Every time I attempt to judge, I am at war with God. The Creator created me and when I judge what and who I am, I am, in essence, creating myself. I am saying that I am no longer as God created me, but have made of myself something I prefer. It is pure insanity. I can only be as God created me.

So, if I identify with the body and the body is sick, this is my way of saying I am something that can be sick. I am something that can die. This cannot be true because God does not create unlike Itself and God does not have a body that can be sick and God is not insane and therefore could not choose sickness, and God is eternal and cannot know death.

I cannot have something that God does not have. This is why Jesus tells us in the Course that sickness is a defense against the truth. My feeble attempts to prove I am a creature of my own design by making the body sick is one of the ways I battle God for supremacy. Or I might use the sick body as a way of punishing myself before God can do it to me. I judge myself guilty and then I take God’s prerogative as my own and punish myself. I think I am my own savior.

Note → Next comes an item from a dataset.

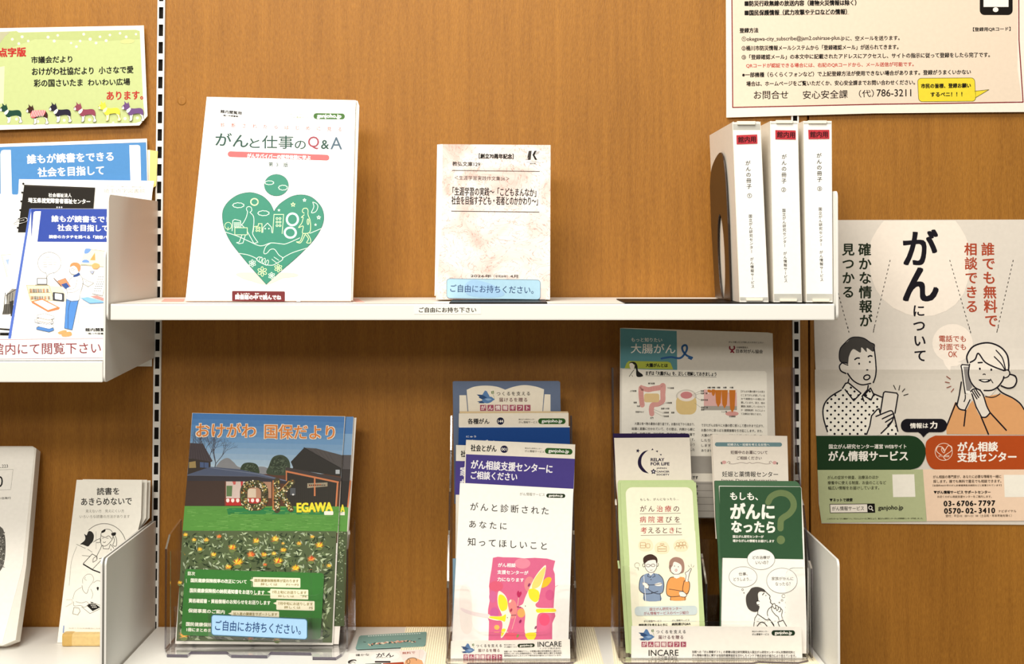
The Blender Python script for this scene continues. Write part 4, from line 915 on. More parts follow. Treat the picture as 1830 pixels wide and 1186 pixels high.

If I judge someone else, I am again at war with God, in the same way, I did when I judged myself. If I judge what I should do and where and when I again am at war with God. I have a choice, I can decide for myself with the ego-mind, or I can decide with the Holy Spirit. The first pits me against the Truth, the latter aligns my mind with Truth.

Text
T-8.7:16

There are two sentences in paragraph 16 that feel really meaningful to me this morning. “One is that freedom from illusions lies only in not believing them.” I love this for its simplicity. Yes, it can feel difficult not to believe in what seems so real, but then that is the purpose of the illusion, to feel real. So, when I experience the effects of believing in the illusion, I pay attention to what I had been thinking, and then I ask the Holy Spirit to remove those thoughts from my mind.

Here is an example. I felt harassed one day. There seemed to be too much work for one day and I felt overwhelmed. These are illusions. They affected me because I believed them. I could easily have questioned them, but I didn’t. Normally, when I feel like I have too much to do, I ask that Holy Spirit decide for me what to do and what to let go. I remind myself that it is just a thought in my mind that I have more to do than I can do. For some reason, that day I didn’t question my thoughts and so I suffered until I changed my mind about that.

“The second sentence that stands out to me says, “Do not arrest your thought in this world, and you will open your mind to creation in God.”

When I accepted the idea that I was harassed and overwhelmed and did not question that thought, it was because I had arrested my thought in this world. I looked at the world (my busy day) and decided the work I had to do was my problem. When I finally realized what I was doing, and I asked for correction, the barriers that seemed to hold me hostage to my suffering fell away. I was in immediate peace and I was given ideas that corrected some of the errors I made while confused.

What I have discovered is that I can always choose to not believe the illusion. It used to feel hard and I had to talk myself into letting go. Sometimes I would have to ask for help over and over, not because I had to talk the Holy Spirit into helping me, but because I had to talk myself into accepting the help. Having practiced this for a long time, now it is easy for me to do it.

I can, with the help of the Holy Spirit, free my mind from the belief in illusions and the process is very simple. I notice I am not happy and I ask that my mind be healed, then I allow the aberrant thought to be removed from my mind. I remind myself that I am not this body or this story. I am spirit. I am the Thought of God, created by Him, like Him. This silly moment cannot be reality. Then I allow my mind to fly free of this world.